Entries with scene source code
▼

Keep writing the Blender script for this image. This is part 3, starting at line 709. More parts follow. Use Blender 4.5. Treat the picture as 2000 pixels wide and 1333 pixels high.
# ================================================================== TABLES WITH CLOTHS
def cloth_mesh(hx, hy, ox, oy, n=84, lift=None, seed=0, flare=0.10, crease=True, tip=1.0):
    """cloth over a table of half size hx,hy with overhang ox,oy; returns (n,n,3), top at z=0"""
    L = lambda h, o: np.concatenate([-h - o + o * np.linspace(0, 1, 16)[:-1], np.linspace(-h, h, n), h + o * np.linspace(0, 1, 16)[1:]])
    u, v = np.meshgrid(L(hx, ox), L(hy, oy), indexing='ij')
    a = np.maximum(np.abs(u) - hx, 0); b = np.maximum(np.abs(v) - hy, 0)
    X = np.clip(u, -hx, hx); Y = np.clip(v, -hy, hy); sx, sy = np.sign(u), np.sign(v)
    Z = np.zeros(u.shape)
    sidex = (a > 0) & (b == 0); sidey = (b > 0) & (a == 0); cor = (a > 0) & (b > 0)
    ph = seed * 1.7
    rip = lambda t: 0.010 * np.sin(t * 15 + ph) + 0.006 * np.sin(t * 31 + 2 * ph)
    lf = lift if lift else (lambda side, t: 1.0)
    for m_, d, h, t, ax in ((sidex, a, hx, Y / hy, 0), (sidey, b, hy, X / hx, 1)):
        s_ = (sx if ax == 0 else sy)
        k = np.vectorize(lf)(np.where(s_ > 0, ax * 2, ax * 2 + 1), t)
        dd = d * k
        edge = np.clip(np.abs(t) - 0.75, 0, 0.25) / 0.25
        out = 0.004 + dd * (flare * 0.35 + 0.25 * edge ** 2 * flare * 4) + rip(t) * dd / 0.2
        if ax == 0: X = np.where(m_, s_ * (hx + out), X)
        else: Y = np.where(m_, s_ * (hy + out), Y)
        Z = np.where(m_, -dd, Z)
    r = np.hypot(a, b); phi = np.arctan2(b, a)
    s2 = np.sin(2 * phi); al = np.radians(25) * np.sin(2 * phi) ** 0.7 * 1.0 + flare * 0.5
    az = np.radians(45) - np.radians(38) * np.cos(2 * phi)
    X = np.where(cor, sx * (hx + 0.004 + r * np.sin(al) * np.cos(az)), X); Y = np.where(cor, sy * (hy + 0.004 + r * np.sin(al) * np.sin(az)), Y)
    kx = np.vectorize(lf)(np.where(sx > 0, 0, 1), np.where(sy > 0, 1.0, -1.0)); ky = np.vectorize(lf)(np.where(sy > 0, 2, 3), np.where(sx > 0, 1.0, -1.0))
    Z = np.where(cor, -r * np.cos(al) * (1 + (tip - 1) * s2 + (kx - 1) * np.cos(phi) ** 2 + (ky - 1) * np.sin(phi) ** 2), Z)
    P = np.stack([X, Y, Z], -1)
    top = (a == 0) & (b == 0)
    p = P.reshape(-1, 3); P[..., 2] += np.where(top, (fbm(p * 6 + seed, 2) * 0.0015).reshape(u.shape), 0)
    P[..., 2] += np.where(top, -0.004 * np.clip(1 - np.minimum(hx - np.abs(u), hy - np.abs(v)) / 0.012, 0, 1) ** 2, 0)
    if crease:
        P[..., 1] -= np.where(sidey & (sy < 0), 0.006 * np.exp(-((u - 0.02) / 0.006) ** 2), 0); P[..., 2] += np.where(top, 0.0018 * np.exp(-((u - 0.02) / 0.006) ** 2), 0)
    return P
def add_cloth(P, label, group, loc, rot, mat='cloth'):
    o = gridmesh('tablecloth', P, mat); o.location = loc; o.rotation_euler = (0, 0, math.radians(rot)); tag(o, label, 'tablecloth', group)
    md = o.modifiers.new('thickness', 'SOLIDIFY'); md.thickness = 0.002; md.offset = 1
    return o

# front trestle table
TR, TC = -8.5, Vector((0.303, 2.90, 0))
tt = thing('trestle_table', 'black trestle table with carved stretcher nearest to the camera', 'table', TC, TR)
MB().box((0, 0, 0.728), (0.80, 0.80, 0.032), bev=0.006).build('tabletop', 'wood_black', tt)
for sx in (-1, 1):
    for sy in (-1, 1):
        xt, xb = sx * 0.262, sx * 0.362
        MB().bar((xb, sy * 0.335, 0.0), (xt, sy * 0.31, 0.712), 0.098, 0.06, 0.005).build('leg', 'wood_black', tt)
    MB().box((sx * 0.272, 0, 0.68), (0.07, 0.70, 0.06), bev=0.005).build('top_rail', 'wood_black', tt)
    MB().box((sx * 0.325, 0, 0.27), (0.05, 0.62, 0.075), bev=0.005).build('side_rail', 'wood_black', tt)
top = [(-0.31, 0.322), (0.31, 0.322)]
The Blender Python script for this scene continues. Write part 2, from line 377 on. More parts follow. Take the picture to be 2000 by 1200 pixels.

▲

* [Task to carry out]
Write out all the lines again, exactly as they are.

* [Complete output]
Keep writing the Blender script for this image. This is part 3, starting at line 709. More parts follow. Use Blender 4.5. Treat the picture as 2000 pixels wide and 1333 pixels high.
# ================================================================== TABLES WITH CLOTHS
def cloth_mesh(hx, hy, ox, oy, n=84, lift=None, seed=0, flare=0.10, crease=True, tip=1.0):
    """cloth over a table of half size hx,hy with overhang ox,oy; returns (n,n,3), top at z=0"""
    L = lambda h, o: np.concatenate([-h - o + o * np.linspace(0, 1, 16)[:-1], np.linspace(-h, h, n), h + o * np.linspace(0, 1, 16)[1:]])
    u, v = np.meshgrid(L(hx, ox), L(hy, oy), indexing='ij')
    a = np.maximum(np.abs(u) - hx, 0); b = np.maximum(np.abs(v) - hy, 0)
    X = np.clip(u, -hx, hx); Y = np.clip(v, -hy, hy); sx, sy = np.sign(u), np.sign(v)
    Z = np.zeros(u.shape)
    sidex = (a > 0) & (b == 0); sidey = (b > 0) & (a == 0); cor = (a > 0) & (b > 0)
    ph = seed * 1.7
    rip = lambda t: 0.010 * np.sin(t * 15 + ph) + 0.006 * np.sin(t * 31 + 2 * ph)
    lf = lift if lift else (lambda side, t: 1.0)
    for m_, d, h, t, ax in ((sidex, a, hx, Y / hy, 0), (sidey, b, hy, X / hx, 1)):
        s_ = (sx if ax == 0 else sy)
        k = np.vectorize(lf)(np.where(s_ > 0, ax * 2, ax * 2 + 1), t)
        dd = d * k
        edge = np.clip(np.abs(t) - 0.75, 0, 0.25) / 0.25
        out = 0.004 + dd * (flare * 0.35 + 0.25 * edge ** 2 * flare * 4) + rip(t) * dd / 0.2
        if ax == 0: X = np.where(m_, s_ * (hx + out), X)
        else: Y = np.where(m_, s_ * (hy + out), Y)
        Z = np.where(m_, -dd, Z)
    r = np.hypot(a, b); phi = np.arctan2(b, a)
    s2 = np.sin(2 * phi); al = np.radians(25) * np.sin(2 * phi) ** 0.7 * 1.0 + flare * 0.5
    az = np.radians(45) - np.radians(38) * np.cos(2 * phi)
    X = np.where(cor, sx * (hx + 0.004 + r * np.sin(al) * np.cos(az)), X); Y = np.where(cor, sy * (hy + 0.004 + r * np.sin(al) * np.sin(az)), Y)
    kx = np.vectorize(lf)(np.where(sx > 0, 0, 1), np.where(sy > 0, 1.0, -1.0)); ky = np.vectorize(lf)(np.where(sy > 0, 2, 3), np.where(sx > 0, 1.0, -1.0))
    Z = np.where(cor, -r * np.cos(al) * (1 + (tip - 1) * s2 + (kx - 1) * np.cos(phi) ** 2 + (ky - 1) * np.sin(phi) ** 2), Z)
    P = np.stack([X, Y, Z], -1)
    top = (a == 0) & (b == 0)
    p = P.reshape(-1, 3); P[..., 2] += np.where(top, (fbm(p * 6 + seed, 2) * 0.0015).reshape(u.shape), 0)
    P[..., 2] += np.where(top, -0.004 * np.clip(1 - np.minimum(hx - np.abs(u), hy - np.abs(v)) / 0.012, 0, 1) ** 2, 0)
    if crease:
        P[..., 1] -= np.where(sidey & (sy < 0), 0.006 * np.exp(-((u - 0.02) / 0.006) ** 2), 0); P[..., 2] += np.where(top, 0.0018 * np.exp(-((u - 0.02) / 0.006) ** 2), 0)
    return P
def add_cloth(P, label, group, loc, rot, mat='cloth'):
    o = gridmesh('tablecloth', P, mat); o.location = loc; o.rotation_euler = (0, 0, math.radians(rot)); tag(o, label, 'tablecloth', group)
    md = o.modifiers.new('thickness', 'SOLIDIFY'); md.thickness = 0.002; md.offset = 1
    return o

# front trestle table
TR, TC = -8.5, Vector((0.303, 2.90, 0))
tt = thing('trestle_table', 'black trestle table with carved stretcher nearest to the camera', 'table', TC, TR)
MB().box((0, 0, 0.728), (0.80, 0.80, 0.032), bev=0.006).build('tabletop', 'wood_black', tt)
for sx in (-1, 1):
    for sy in (-1, 1):
        xt, xb = sx * 0.262, sx * 0.362
        MB().bar((xb, sy * 0.335, 0.0), (xt, sy * 0.31, 0.712), 0.098, 0.06, 0.005).build('leg', 'wood_black', tt)
    MB().box((sx * 0.272, 0, 0.68), (0.07, 0.70, 0.06), bev=0.005).build('top_rail', 'wood_black', tt)
    MB().box((sx * 0.325, 0, 0.27), (0.05, 0.62, 0.075), bev=0.005).build('side_rail', 'wood_black', tt)
top = [(-0.31, 0.322), (0.31, 0.322)]
The Blender Python script for this scene continues. Write part 2, from line 377 on. More parts follow. Take the picture to be 2000 by 1200 pixels.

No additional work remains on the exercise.